If you watched the NBA Western Conference Finals last night, Wednesday, and Game 1 Monday between its two remaining teams, the Oklahoma Thunder and the Golden State Warriors, you’re watching two of basketball’s most notable point guards, each team’s common denominator, OKC’s Russell Westbrook and Golden State’s Stephen Curry.
To clarify things, Curry, 28, is the league MVP for the second year in a row. This year, he won unanimously. He’s also America’s sweetheart. Its current media darling. The baby-face family man with the cute, precocious little daughter. Westbrook, 27, on the other hand, gets kudos for his GQ-like, runway-style fashionable appearance. In their own ways, they’re both celebrated.

Point guards such as Curry, drafted in 2009, and Westbrook, drafted in 2008, both in the first round, are the most specialized of the five player positions on a basketball court. They control the ball. They run the team’s offense. They distribute. They facilitate. Point guards such as Curry and Westbrook, also known as “ones,” are equivalent to teams having a coach on the floor.
During the regular season, October through April, Curry, this season’s scoring and steals leader, and Westbrook, eighth on the scorer’s list, played against each other three times. The Warriors swept the three. The most memorable was Saturday night, Feb. 27, on the road in Oklahoma. A comeback, overtime Warrior victory in which Curry hit 12 three-pointers, 46 points. One three-pointer from 40 feet trended throughout the media as much as Rougned Odor’s solid, hard right-hand punch to the corner of Jose Bautista’s jaw in Sunday’s bench-clearing brawl between baseball’s Texas Rangers and the Toronto Blue Jays.
Curry averaged 30.1 points per game, playing in 79 of 82 to Westbrook’s 23.5, playing in 80. Curry, third in three-point shooting, attempted 886 threes, making 402. He shot 400 free throws, making 363.
Westbrook, last season’s scoring leader, was second in the league this year in assists, 834, only five behind league leader Rajon Rondo.
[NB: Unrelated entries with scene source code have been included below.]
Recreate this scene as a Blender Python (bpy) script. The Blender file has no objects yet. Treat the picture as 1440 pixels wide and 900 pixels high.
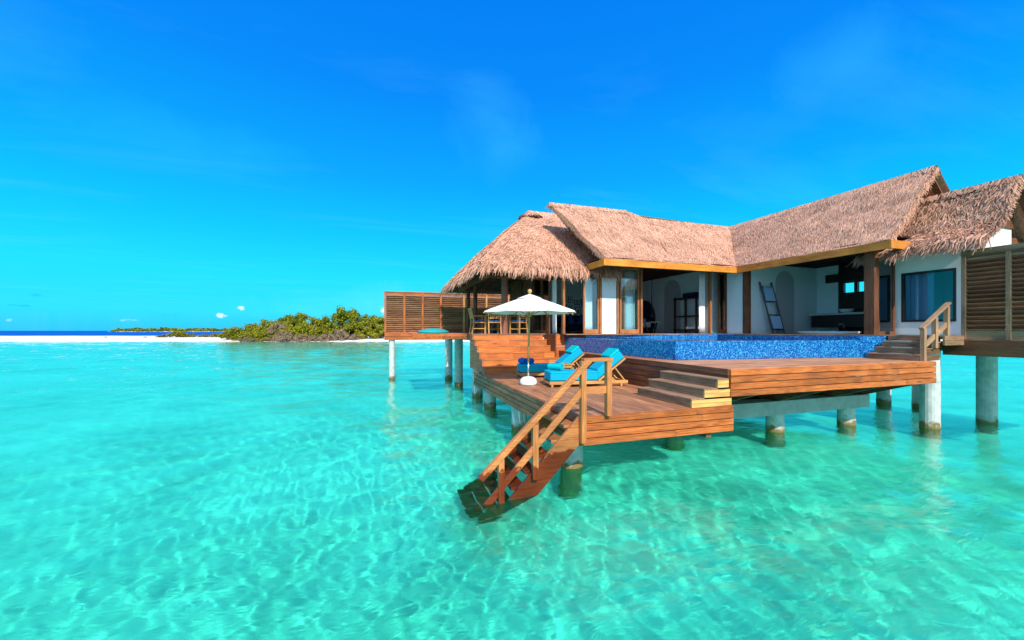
import bpy, math, random
import numpy as np
from math import radians as R, sin, cos, pi
from mathutils import Vector, Matrix, noise

random.seed(7)
sc = bpy.context.scene
col = sc.collection
# ------------------------------------------------------------------ camera, sky, sun, exposure
TH = math.atan(185 / 560)          # the house axes are turned this much from the view
EYE = 2.55
cd = bpy.data.cameras.new('camera'); cam = bpy.data.objects.new('camera', cd); col.objects.link(cam)
cd.lens = 14.0; cd.sensor_width = 36; cd.shift_y = 15 / 1440; cd.clip_start = 0.05; cd.clip_end = 30000
cam.location = (0, 0, EYE); cam.rotation_euler = (R(90), 0, -TH); sc.camera = cam

SUN_EL, SUN_AZ = 37.5, 185.0       # azimuth clockwise from +y
world = bpy.data.worlds.new('World'); sc.world = world; world.use_nodes = True
wt = world.node_tree; wn, wl = wt.nodes, wt.links
bg = wn['Background']
def N(t, kind, **kw):
    n = t.nodes.new(kind)
    for k, v in kw.items():
        if hasattr(n, k): setattr(n, k, v)
        else: n.inputs[k].default_value = v
    return n
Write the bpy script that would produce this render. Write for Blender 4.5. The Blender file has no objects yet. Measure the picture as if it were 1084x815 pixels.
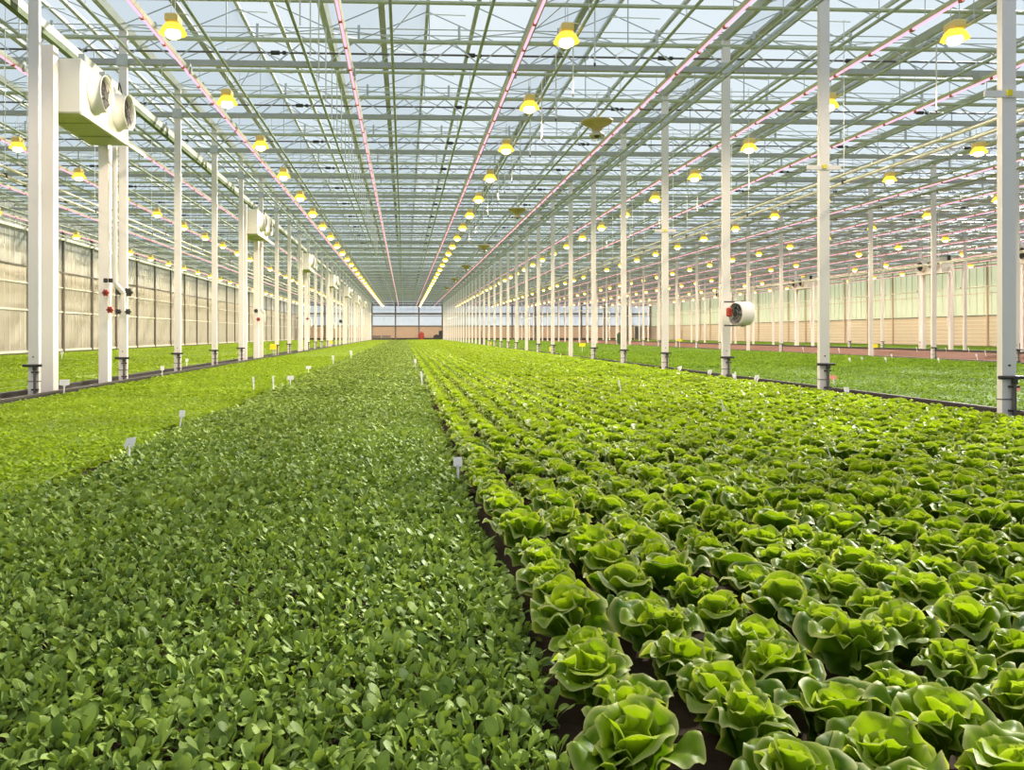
import bpy, math, random
import numpy as np
random.seed(11)
rng = np.random.default_rng(11)
PI = math.pi
scene = bpy.context.scene
COL = scene.collection

# ------------------------------------------------------------------ measured frame
F_PX = 870.0                       # focal length in pixels of the 1084 x 815 frame
VPX, VPY = 428.0, 354.0            # vanishing point of the bays
YAW = 0.042
SOIL = 0.60                        # soil level of the raised beds
EYE = SOIL + 0.955                 # camera height
PITCH = 3.91                       # post spacing along the bays
Z0 = 8.68                          # depth of the first post
XROW = [-5.55, 6.55, 18.65, 30.75] # post rows
XL, XR = -17.65, 42.85             # side walls
YEND = Z0 + PITCH * 34
def post_y(k): return Z0 + PITCH * k
def at(px, py, h):
    """point h above/below the eye seen at pixel px,py"""
    d = F_PX * h / (VPY - py)
    x = (px - VPX) * d / F_PX
    return x, d - YAW * x, EYE + h
def in_frame(x, y, z, m=0):
    d = y + YAW * x
    if d < 0.5: return False
    u = VPX + F_PX * x / d; v = VPY - F_PX * (z - EYE) / d
    return -m < u < 1084 + m and -m < v < 815 + m

# ------------------------------------------------------------------ materials
def new_mat(name):
    m = bpy.data.materials.new(name); m.use_nodes = True
    nt = m.node_tree; nt.nodes.clear()
    out = nt.nodes.new('ShaderNodeOutputMaterial')
    return m, nt, out
def N(nt, t, **kw):
    n = nt.nodes.new(t)
    for k, v in kw.items():
        if k in n.inputs: n.inputs[k].default_value = v
        else: setattr(n, k, v)
    return n
def c4(c): return (c[0], c[1], c[2], 1)
def paint(name, col, rough=0.5, metal=0.0, var=0.12, scale=6.0, spec=0.4):
    m, nt, out = new_mat(name)
    p = N(nt, 'ShaderNodeBsdfPrincipled', Roughness=rough, Metallic=metal)
    p.inputs['Specular IOR Level'].default_value = spec
    tc = N(nt, 'ShaderNodeTexCoord'); no = N(nt, 'ShaderNodeTexNoise', Scale=scale, Detail=4.0)
    nt.links.new(tc.outputs['Object'], no.inputs['Vector'])
    mx = N(nt, 'ShaderNodeMix', data_type='RGBA')
    mx.inputs[6].default_value = c4([v * (1 - var) for v in col]); mx.inputs[7].default_value = c4([min(1, v * (1 + var)) for v in col])
    nt.links.new(no.outputs['Fac'], mx.inputs[0]); nt.links.new(mx.outputs[2], p.inputs['Base Color'])
    nt.links.new(p.outputs[0], out.inputs[0])
    return m
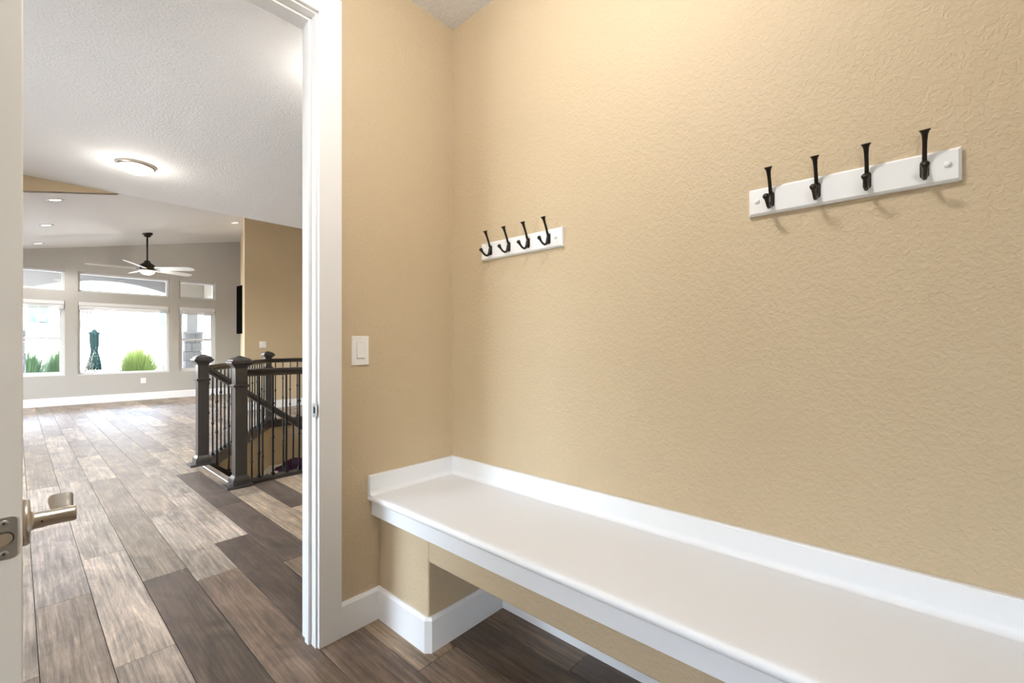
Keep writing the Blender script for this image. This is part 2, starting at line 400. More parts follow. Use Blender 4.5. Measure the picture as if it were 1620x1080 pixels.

He got to the free-throw line more than Curry, shooting 573 times, making 465.
Curry’s and Westbrook’s production were equal Monday night, the first game of the third round of NBA playoffs, although Westbrook and OKC got the upper hand. Each played 40 minutes. Each had double-doubles. Curry had 26 points, 10 rebounds and 7. Westbrook had 27 points (19 in the third quarter), 12 assists, 6 rebounds and 7 steals, a game high for him.
“They have a lot of great players on their team, but I know we’re a great team when we put our minds to it,” said Westbrook, referencing his team, which acquired somewhat of a reputation this season for losing games in the last quarter. “Tonight we didn’t play our best game, and we came out with a win.”
It’s going to take one of the teams to not play their best game for either OKC or Golden State to win this series and advance to the NBA Finals. Golden State, the defending champions, didn’t play their best game either, and they lost, at home, in the Golden State. But each team gets another chance to play their best game, Sunday and Tuesday, in Games 3 and 4 in Oklahoma.